Emmy-Winning Jamaican-American Yale Student & Composer Featured in the New York Times

In 2014, Jamaican-American Joel Thompson, wrote a song that he never meant for anyone to hear. It was an outpouring of his anger, grief, and sadness over the deaths of Michael Brown and Eric Gardner at the hands of white police officers. That 15-minute song entitled “The Seven Last Words of the Unarmed” has now gained national attention and he was featured in the New York Times.

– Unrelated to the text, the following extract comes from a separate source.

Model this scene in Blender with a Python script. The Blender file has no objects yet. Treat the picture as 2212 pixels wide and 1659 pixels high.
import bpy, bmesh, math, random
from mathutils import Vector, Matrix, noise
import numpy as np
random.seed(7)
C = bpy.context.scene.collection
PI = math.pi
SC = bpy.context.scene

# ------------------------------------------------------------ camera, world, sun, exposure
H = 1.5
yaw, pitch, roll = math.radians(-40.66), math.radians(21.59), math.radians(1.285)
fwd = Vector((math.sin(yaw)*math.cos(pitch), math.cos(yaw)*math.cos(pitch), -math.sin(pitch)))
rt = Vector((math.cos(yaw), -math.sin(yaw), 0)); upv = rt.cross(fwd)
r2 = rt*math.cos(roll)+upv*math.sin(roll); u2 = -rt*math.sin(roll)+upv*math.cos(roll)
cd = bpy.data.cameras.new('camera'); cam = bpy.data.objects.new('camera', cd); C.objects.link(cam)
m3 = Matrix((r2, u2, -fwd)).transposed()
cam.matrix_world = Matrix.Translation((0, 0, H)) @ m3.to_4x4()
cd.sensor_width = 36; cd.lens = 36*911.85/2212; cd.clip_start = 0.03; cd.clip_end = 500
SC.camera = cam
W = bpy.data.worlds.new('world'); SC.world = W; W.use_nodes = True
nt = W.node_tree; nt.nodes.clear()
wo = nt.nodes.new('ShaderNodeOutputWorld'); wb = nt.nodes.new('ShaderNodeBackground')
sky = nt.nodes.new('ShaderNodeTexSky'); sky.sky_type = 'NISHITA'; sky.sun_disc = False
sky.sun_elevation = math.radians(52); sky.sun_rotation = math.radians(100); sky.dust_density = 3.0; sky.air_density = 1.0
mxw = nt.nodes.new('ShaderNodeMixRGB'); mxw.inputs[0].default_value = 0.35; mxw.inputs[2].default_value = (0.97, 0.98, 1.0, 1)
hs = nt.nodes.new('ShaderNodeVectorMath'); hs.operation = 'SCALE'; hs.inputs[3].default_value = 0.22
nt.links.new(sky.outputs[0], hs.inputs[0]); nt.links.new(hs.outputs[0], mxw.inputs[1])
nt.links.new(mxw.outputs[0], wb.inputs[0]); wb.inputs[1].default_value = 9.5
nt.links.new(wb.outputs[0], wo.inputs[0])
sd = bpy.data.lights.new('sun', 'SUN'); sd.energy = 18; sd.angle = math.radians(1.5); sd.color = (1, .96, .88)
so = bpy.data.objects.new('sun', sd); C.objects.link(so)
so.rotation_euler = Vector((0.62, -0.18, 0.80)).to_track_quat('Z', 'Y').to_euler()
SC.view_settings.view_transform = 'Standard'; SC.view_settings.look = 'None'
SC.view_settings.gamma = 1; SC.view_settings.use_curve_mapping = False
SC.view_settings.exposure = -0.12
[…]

Thompson posted the song to social media seeking help to fully flesh it out, following the death of Freddie Gray, another black man who died in police custody. He found a kindred spirit in Dr. Eugene Rogers, director of choirs at Michigan State University. Rogers and the university’s Men’s Glee Club premiered the song in Oct. 2015. It echoes the words of black men that have been killed during encounters with police, ending in “I can’t breathe.”

The work elicited a lot of negative reaction from the choir, its alumni, and audiences, all of whom were predominantly white. Following the death of George Floyd and expansion of the Black Lives Matter movement, the song gained new life. Carnegie Hall even streamed a recording of the work on its social media and website on June 4.

Thompson, who was born in the Bahamas to Jamaican parents, moved to Houston when he was 10. He was going to pursue pre-med studies when he was introduced to classical music as an undergrad at Emory University in GA. Music prevailed and since then, he’s been the director of choral studies and assistant professor of music at Andrew College, taught at Holy Innocents’ Episcopal School, both in GA, and been a composition fellow at the Aspen Music Festival and School.

He’s currently a full-time student at Yale and will begin his doctorate in musical arts in Sept. 2020 as only the fourth or fifth black person to do so. Thompson has been commissioned to write a variety of pieces, including one about the 1956 Tallahassee bus boycott for the Tallahassee Symphony Orchestra. “The Seven Last Words of the Unarmed” won the University of Michigan’s Hermitage Prize.

“The Seven Last Words of the Unarmed” was part of the 2017 music documentary “Love, Life & Loss.” The documentary was nominated in seven Emmy Award categories and won five at the National Academy of Television Arts and Sciences. Thompson won with Eugene Rogers in the Craft Specialty-Music Composition/Arrangement.